== The request ==
Starting at the first line of the listing below, retype each line up to and including the one that contains "rng = np.random.default_rng(7)". Leave pictures out.

== Available data ==
--------------------

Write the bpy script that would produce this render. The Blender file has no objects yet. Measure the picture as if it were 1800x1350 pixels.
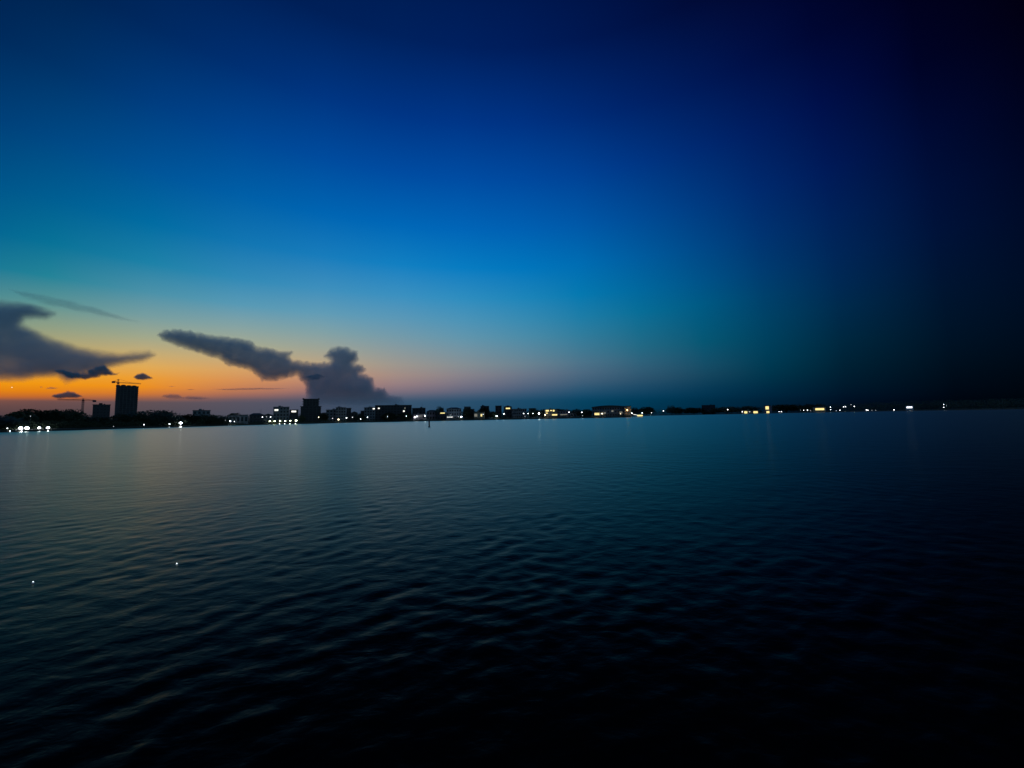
import bpy, bmesh, math, random
import numpy as np
from mathutils import Vector, Matrix

S = bpy.context.scene
COL = S.collection
R = math.radians
random.seed(7)
rng = np.random.default_rng(7)

# ------------------------------------------------------------------ camera
F = 700.0 / 1800.0                      # focal length / frame width
PITCH, ROLL, CAMH = R(4.82), R(1.15), 3.0
fwd = Vector((0, math.cos(PITCH), math.sin(PITCH)))
up0 = Vector((0, -math.sin(PITCH), math.cos(PITCH)))
rt0 = Vector((1, 0, 0))
RT = rt0 * math.cos(ROLL) - up0 * math.sin(ROLL)
UP = rt0 * math.sin(ROLL) + up0 * math.cos(ROLL)
cam = bpy.data.cameras.new('camera')
cam.sensor_fit = 'HORIZONTAL'; cam.sensor_width = 36; cam.lens = 36 * F
cam.clip_start = 0.1; cam.clip_end = 200000
camo = bpy.data.objects.new('camera', cam); COL.objects.link(camo)
camo.matrix_world = Matrix(((RT.x, UP.x, -fwd.x, 0), (RT.y, UP.y, -fwd.y, 0), (RT.z, UP.z, -fwd.z, CAMH), (0, 0, 0, 1)))
S.camera = camo

def ray(x, y):                          # viewing direction for a point of the 1800 x 1350 photograph
    return fwd + RT * ((x - 900) / 700) - UP * ((y - 675) / 700)
def hor(x): return 752 - 0.02007 * x    # the horizon's row
def at(x, y, D):                        # the point seen there at forward distance D
    d = ray(x, y); return Vector((0, 0, CAMH)) + d * (D / d.y)
def gx(x, D): return at(x, hor(x), D).x
def tz(x, y, D): return at(x, y, D).z
def mpp(D): return D / 700.0            # metres per photograph pixel

# ------------------------------------------------------------------ world: dusk sky by direction
def lin(c):
    c = c / 255.0
    return c / 12.92 if c <= 0.04045 else ((c + 0.055) / 1.055) ** 2.4
YS = [0, 100, 200, 300, 400, 480, 540, 600, 640, 660, 680, 695, 704, 735]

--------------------

== Exercise output ==
Write the bpy script that would produce this render. The Blender file has no objects yet. Measure the picture as if it were 1800x1350 pixels.
import bpy, bmesh, math, random
import numpy as np
from mathutils import Vector, Matrix

S = bpy.context.scene
COL = S.collection
R = math.radians
random.seed(7)
rng = np.random.default_rng(7)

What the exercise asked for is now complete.